I sat there reading through her entire email, speechless. I even stared blankly at the screen trying figure out the right words for a reply. There were none. Her first paragraph had been the easy part to read but everything she wrote after that left me ashamed and embarrassed. Made me truly question myself as a person. Of course I didn’t email her back then. In fact, I spent the entire day moping over the questions in her email. Before I went to bed that night, I logged on to that lousy dialup internet and sent her my best reply.

Subject: ‘Sorry’
‘…Not because of what happened but because I have no answers to your questions. Lunch sometime?’
Toodles
Padash!

I wasn’t expecting it but the next day Peanut of all people walked into the Common Room to inform me with an eye roll that Afia was at the gate. I grabbed my stuff and dashed out eagerly. We drove to Yummy 36 and then sat in a booth awkwardly for what seemed like eons. She remained cold and distant while I was quiet with awkward remorse.
Finally I decided to break the silence ‘I didn’t tell Peanut anything.’
‘You can if you want to, I damn care.’ She shrugged with her arms folded across her chest. Even with her fake sunglasses perched on the top of her head and the bright makeup on her face, Afia always seemed endearingly innocent to me.
‘You were right about everything in your email.’ I continued ‘It wasn’t until I read all your questions that I realized how wrong I was.’
‘Not but you also had a right to get upset! I play with fire and sometimes I face the consequences.’
‘But its not just you. We all play with fire.’
‘So I guess I’m sorry….’ Afia finally smiled.
‘I’m sorry too!’ I smiled back.

As we scooped our ice-cream, watching the flavors melt onto our plastic spoons we knew that slowly the same was happening to the awkward wall which had built itself around us. At one point Afia stared out of the window at a group of young girls walking by in white uniforms and innocent giggles.
‘Do you think their lives are anything like ours?” she asked.
‘I highly doubt it!’ I replied.
‘When DID are our lives become so complicated? Or did we complicate them ourselves?’
‘We probably did. I don’t know. But that’s probably why found each other. It’s what we have in common; our tendency to choose a complicated life over a seedhee saadhee one.’
‘Yeah, you’re right, we’re definitely not your normal teenagers!’
‘Not at all…and I wouldn’t have it any other way.’
Afia laughed ‘Those girls probably worry about school crushes and prank callers while we sit and argue about affairs with married men.’
‘Crazy huh?’
‘So I guess it is a good thing we met each other. We are so alike.’
‘Exactly, that’s why we all met. You, me, hell even Peanut.’
‘Birds of a feather...’

Of course I can’t remember the verbatim conversation between us that afternoon, but it was pretty close to what I have just recounted. Afia dropped me back at school and things quickly resumed back to normal. To this day, Peanut has never found out about what I saw at Marriott that night. And you know what; I am at peace with that. After all, he really didn’t care who his father canoodled around town with. Even now that he enjoys a good relationship with his father he often jokes that he sleeps around so much himself because it’s a trait he gets from his father. As for Tina? She moved back in to the house a few days later but after a mere few months they were separated again…and then divorced. Peanut couldn’t have been happier and would then joke that he was grateful to all the sluts in Islamabad for banging his father and helping him get rid of Tina!

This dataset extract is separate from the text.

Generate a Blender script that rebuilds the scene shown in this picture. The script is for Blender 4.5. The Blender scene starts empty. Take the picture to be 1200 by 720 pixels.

Dear readers, there are plenty of things in my past that I am not proud of. But I share all of them with you without euphemisms. My hypocrisy in this situation is one of them. It was only after I read Afia’s email that I was made to face my bigotry like a bad reflection in the mirror. The infamous questions in her email that I had no answers to.

‘So tell me Padash, why are you really so upset? Are you angry because you are a pious girl who not approves of my lifestyle? Why did you not disapprove it when we first met? Why you encouraged it and enjoyed all the stories? Why you would spend hours with me in your room or in restaurants asking me to tell you details of my affairs? Why you would giggle and laugh with me? Why then you did not say I was doing something wrong? Then why is it that when one of those men happened to be your best friend’s father, suddenly you accuse me of being wrong and evil. Don’t you think all the other men had wives and children also? Why you never discourage me from that? In fact tell me honestly, if it was not your best friend’s father would you still think I was destroying lives? Are you really too pious to have an affair yourself?’

They say actions speak louder than words. Although I was never able to respond to any of her questions in written or spoken words, Afia got all her answers in due time. It turned out that I was not too pious to do the same after all. A few months later, I also got involved with a married politician whose son went to my high school. Funny thing is, even Peanut became involved with married men he would meet online. One of them was actually his father’s friend and hunting buddy.

I guess if this was truly an episode of a soap opera called Mahrose Place, Afia would not be the villain. I would be. But if our lives really worked like soap operas, I wouldn’t be here to admit my mistakes and acknowledge that no matter how perfect we may all think we are, at the end of the day, we will always be just a little bit hypocritical. Every character in this show from myself to Afia, Peanut, Tina and even the father has a bigoted side. Our lives and our personalities are never one-dimensional carved out meticulously for scripts and ratings. And maybe that’s what distinguishes soap operas from real life then. Sometimes we are heroes and sometimes we are villains. Sometimes we are just supporting characters and sometimes even extras. Sometimes we enjoy happy endings and at other times we accept tragedy. And through it all, we remain to be our own worst critics!